RECORDS PROVIDED:
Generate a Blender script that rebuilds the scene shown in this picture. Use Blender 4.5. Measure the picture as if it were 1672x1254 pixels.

---

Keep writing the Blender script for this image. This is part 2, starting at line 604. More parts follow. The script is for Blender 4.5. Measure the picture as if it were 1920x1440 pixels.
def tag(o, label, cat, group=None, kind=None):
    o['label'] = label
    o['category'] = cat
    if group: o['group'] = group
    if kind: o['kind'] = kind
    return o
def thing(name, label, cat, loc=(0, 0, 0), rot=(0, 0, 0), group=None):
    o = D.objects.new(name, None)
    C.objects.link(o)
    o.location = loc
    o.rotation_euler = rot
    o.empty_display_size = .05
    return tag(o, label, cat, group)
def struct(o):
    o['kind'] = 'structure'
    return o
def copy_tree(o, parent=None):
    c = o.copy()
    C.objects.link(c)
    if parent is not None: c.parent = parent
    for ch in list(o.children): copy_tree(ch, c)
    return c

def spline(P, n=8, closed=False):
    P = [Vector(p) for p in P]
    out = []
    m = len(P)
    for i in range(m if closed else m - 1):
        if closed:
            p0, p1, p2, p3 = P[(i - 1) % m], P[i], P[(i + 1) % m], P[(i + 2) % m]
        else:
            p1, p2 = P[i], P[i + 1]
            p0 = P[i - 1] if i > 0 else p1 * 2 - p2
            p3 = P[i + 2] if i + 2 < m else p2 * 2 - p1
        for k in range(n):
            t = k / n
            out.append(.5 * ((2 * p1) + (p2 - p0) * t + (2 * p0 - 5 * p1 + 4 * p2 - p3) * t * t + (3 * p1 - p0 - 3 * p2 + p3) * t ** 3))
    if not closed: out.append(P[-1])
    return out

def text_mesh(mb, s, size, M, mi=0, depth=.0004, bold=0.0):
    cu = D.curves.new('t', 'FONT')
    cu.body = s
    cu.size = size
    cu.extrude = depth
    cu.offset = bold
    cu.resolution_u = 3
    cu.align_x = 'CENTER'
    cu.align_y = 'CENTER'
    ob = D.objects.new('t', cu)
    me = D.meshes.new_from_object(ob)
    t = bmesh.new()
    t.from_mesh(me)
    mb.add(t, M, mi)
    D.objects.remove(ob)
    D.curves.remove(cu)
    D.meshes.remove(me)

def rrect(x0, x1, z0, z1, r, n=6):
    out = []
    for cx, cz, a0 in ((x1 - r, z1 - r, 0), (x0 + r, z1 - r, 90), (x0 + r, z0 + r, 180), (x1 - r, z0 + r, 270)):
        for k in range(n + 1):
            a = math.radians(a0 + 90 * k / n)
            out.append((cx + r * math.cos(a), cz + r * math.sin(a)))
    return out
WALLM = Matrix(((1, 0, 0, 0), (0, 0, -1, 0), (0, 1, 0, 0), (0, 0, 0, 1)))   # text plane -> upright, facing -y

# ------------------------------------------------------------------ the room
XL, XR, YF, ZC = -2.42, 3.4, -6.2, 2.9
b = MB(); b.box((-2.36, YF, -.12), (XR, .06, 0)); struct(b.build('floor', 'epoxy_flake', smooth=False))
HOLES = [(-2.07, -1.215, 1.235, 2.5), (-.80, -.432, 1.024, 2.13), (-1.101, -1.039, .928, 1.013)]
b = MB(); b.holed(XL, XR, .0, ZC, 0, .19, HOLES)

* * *

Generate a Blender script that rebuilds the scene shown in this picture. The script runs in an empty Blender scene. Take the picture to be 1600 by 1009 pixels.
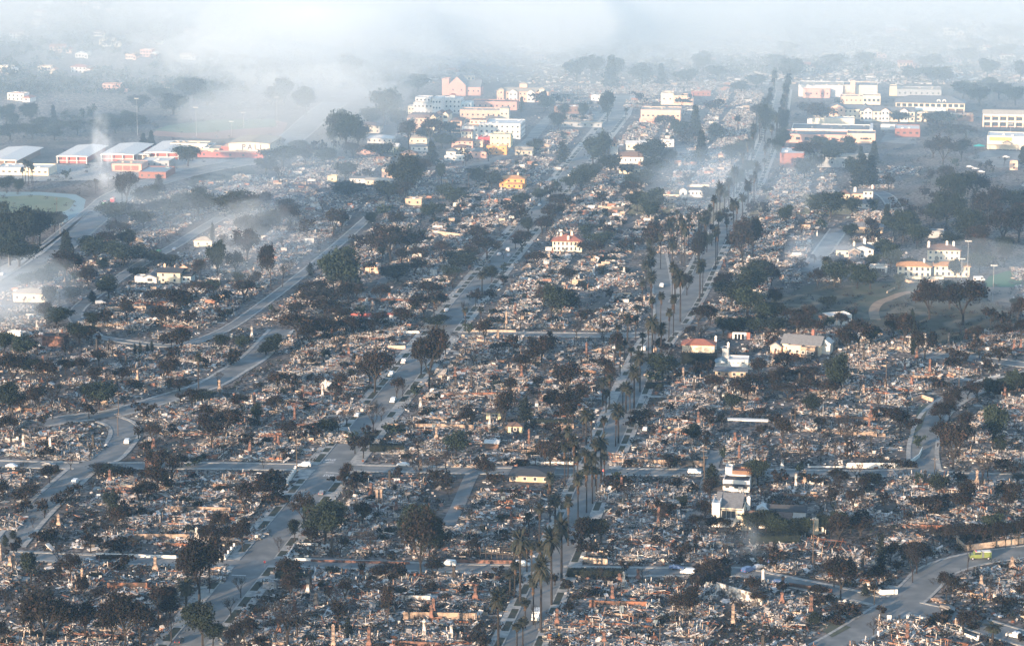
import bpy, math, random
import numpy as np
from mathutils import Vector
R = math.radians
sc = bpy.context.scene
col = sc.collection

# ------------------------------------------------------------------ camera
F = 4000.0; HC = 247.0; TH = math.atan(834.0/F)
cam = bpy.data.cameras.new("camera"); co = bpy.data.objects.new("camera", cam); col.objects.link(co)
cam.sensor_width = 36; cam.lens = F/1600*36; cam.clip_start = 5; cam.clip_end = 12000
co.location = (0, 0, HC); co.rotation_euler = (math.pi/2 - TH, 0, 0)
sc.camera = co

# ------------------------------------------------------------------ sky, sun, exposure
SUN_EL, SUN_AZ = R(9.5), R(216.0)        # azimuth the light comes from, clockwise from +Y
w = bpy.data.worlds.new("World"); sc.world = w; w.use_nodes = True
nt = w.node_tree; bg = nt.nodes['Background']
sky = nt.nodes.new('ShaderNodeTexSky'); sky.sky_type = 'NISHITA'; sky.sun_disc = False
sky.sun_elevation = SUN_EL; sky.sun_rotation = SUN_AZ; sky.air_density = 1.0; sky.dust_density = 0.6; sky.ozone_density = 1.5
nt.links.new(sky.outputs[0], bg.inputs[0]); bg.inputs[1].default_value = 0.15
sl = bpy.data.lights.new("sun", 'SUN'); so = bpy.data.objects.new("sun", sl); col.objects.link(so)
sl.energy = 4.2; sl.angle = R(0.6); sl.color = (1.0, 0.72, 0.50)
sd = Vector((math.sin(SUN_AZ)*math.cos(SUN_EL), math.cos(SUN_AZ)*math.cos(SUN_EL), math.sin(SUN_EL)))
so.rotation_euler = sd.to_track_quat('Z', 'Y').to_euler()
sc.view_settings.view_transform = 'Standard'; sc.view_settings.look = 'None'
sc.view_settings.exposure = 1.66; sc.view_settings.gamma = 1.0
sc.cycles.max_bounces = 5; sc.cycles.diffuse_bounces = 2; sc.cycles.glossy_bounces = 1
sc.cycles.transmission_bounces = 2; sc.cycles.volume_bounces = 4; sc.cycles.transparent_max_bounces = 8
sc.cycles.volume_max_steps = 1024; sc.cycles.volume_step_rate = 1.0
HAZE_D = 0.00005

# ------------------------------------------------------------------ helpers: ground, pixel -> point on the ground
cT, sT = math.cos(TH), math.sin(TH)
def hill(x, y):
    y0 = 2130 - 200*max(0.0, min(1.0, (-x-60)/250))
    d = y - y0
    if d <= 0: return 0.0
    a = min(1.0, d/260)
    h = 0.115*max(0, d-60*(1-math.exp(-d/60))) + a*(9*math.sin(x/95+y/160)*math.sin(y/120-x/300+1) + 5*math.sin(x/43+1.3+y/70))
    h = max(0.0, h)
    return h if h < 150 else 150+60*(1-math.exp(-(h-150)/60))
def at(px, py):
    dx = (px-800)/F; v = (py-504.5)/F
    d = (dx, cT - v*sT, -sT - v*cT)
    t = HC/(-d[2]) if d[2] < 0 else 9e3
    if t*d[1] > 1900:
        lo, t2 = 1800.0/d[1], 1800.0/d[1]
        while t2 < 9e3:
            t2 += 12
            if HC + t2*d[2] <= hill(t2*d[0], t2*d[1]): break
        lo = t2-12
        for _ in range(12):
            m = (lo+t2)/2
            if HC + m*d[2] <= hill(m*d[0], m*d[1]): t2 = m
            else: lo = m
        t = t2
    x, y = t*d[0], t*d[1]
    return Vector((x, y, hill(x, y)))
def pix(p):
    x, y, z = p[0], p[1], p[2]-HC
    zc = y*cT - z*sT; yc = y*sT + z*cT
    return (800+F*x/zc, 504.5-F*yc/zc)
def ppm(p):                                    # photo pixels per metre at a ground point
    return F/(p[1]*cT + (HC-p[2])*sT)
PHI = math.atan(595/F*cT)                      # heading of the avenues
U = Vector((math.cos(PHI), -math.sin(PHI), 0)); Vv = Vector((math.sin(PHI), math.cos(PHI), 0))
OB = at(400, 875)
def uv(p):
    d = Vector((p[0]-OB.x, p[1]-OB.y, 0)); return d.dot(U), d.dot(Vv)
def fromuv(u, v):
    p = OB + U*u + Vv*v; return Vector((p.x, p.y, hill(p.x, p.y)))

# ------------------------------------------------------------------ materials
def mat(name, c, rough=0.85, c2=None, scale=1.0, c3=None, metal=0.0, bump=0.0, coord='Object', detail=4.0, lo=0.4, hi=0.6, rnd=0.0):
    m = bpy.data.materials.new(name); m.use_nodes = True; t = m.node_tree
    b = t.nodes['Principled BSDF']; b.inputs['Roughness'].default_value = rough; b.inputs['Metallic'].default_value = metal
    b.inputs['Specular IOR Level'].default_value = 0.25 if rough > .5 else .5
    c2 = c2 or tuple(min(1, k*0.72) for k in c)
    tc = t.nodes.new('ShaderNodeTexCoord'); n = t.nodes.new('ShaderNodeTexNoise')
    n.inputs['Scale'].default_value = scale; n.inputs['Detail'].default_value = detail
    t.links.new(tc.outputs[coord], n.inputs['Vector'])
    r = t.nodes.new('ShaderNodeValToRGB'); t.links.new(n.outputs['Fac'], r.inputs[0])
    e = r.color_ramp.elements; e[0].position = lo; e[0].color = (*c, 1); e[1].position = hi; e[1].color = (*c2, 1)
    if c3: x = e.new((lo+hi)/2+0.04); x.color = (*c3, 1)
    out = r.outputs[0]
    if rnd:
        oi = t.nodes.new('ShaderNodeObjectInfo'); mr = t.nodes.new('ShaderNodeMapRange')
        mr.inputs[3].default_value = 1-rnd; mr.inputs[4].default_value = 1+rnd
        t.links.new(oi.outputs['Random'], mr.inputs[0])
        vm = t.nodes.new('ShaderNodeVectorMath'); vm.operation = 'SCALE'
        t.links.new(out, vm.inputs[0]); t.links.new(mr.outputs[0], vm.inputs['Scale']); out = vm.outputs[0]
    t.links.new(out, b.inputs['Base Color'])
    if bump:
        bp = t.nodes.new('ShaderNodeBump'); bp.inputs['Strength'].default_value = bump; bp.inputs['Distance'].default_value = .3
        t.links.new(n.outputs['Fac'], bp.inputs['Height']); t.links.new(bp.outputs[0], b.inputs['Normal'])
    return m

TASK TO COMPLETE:
All lines above starting at the one with "by 1009 pixels." and ending at the one with "sc.camera = co", inclusive, are to be printed again exactly, with the pictures left out.

SOLUTION FOR THIS PROBLEM:
Generate a Blender script that rebuilds the scene shown in this picture. The script runs in an empty Blender scene. Take the picture to be 1600 by 1009 pixels.
import bpy, math, random
import numpy as np
from mathutils import Vector
R = math.radians
sc = bpy.context.scene
col = sc.collection

# ------------------------------------------------------------------ camera
F = 4000.0; HC = 247.0; TH = math.atan(834.0/F)
cam = bpy.data.cameras.new("camera"); co = bpy.data.objects.new("camera", cam); col.objects.link(co)
cam.sensor_width = 36; cam.lens = F/1600*36; cam.clip_start = 5; cam.clip_end = 12000
co.location = (0, 0, HC); co.rotation_euler = (math.pi/2 - TH, 0, 0)
sc.camera = co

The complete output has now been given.